Moody’s upgrades Atlassian’s senior unsecured notes to Baa2, maintains stable outlook
Investing.com -- On May 23, 2025, Moody’s Ratings upgraded the ratings on Atlassian (NASDAQ: TEAM ) Corporation’s senior unsecured notes to Baa2 from Baa3. Additionally, the rating on Atlassian’s senior unsecured shelf was also raised to (P)Baa2 from (P)Baa3. The ratings outlook for the corporation remains stable. Moody’s anticipates rapid improvements in Atlassian’s credit profile, strong business execution, and its history of conservative financial policies.
Raj Joshi, Senior Vice President at Moody’s Ratings, expressed an expectation for Atlassian’s revenues to grow 20% or more over the next 12 to 24 months. This growth is predicted to be led by an increase in cloud subscription revenues. Atlassian’s operating profit growth is also expected to outpace revenue growth over this period.
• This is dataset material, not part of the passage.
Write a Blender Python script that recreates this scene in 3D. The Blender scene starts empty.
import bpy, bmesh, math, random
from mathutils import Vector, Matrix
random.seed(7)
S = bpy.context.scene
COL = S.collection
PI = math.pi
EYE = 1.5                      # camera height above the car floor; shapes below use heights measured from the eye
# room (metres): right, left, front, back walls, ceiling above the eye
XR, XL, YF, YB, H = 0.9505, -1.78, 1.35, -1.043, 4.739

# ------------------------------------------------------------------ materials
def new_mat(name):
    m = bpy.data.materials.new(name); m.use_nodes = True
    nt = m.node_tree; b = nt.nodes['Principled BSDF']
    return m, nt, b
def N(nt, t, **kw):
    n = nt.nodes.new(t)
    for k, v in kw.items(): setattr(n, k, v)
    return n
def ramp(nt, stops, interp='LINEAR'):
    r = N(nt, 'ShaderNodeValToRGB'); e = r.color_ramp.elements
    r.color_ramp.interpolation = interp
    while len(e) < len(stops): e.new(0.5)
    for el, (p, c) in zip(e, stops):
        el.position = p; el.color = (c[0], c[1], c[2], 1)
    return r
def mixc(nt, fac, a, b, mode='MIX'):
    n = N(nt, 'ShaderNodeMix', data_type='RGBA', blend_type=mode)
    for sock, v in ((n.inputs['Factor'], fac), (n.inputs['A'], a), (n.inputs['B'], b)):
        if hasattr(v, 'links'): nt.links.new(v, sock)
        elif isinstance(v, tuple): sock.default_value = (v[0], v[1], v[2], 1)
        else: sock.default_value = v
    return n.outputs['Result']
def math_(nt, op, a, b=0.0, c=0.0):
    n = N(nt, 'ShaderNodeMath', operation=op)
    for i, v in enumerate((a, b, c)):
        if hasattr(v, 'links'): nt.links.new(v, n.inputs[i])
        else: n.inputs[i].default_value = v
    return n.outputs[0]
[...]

Atlassian has invested significantly in enhancing the scalability, performance, and security of its cloud platform. This investment is aimed at hosting large enterprise customers and meeting the data compliance requirements of certain industry verticals. As a result, Atlassian’s cloud platform is well-positioned to benefit from the migration of large enterprises with on-premise licenses to its cloud platform.
Atlassian’s Baa2 rating further reflects Moody’s expectation that the company will continue its conservative financial policies, resulting in strengthening credit metrics with growing earnings.
Atlassian has a strong track record of product innovation and a broad portfolio of software products that enhance collaboration and productivity in software development, IT service management, and general work management workflows. The company leads the market share in the Software Quality and Life Cycle tools category, according to IDC. Atlassian’s artificial intelligence (AI) capabilities, which are now integral to its core product offerings in the cloud, are expected to increase customer retention rates and pricing power.
The company’s liquidity is robust, with approximately $3 billion in cash and marketable securities, and an undrawn $750 million revolving credit facility. This liquidity stands against $1 billion of outstanding debt. Moody’s expects Atlassian to generate approximately $1.75 billion in free cash flow for the fiscal year ending June 2026.
Atlassian plans to maintain at least $1 billion of cash balances and operate with a comfortable cushion relative to its maximum leverage target of 2.5x. This provides visibility into its capital allocation priorities and financial profile over the next 2 to 3 years.
Atlassian’s strong product portfolio and financial profile help to mitigate its risks. Despite facing strong competitors and relatively low barriers to entry in most of its product categories, Atlassian’s expanding portfolio and efforts to target larger enterprises are expected to increase its competitive risks.
The stable rating outlook is based on Moody’s expectation that Atlassian will maintain strong liquidity and generate approximately $1.75 billion in free cash flow in FY 2026, driven by strong revenue growth and increasing non-GAAP operating margins.
The ratings could be upgraded if Atlassian continues its strong revenue and free cash flow growth, and extends its track record of conservative financial policies that support strong cash balances relative to debt and deleveraging with EBITDA improvements. However, the ratings could be downgraded if revenue growth rates decelerate materially relative to expectations, or if large acquisitions or share repurchases result in a decrease in cash position or a significant increase in debt.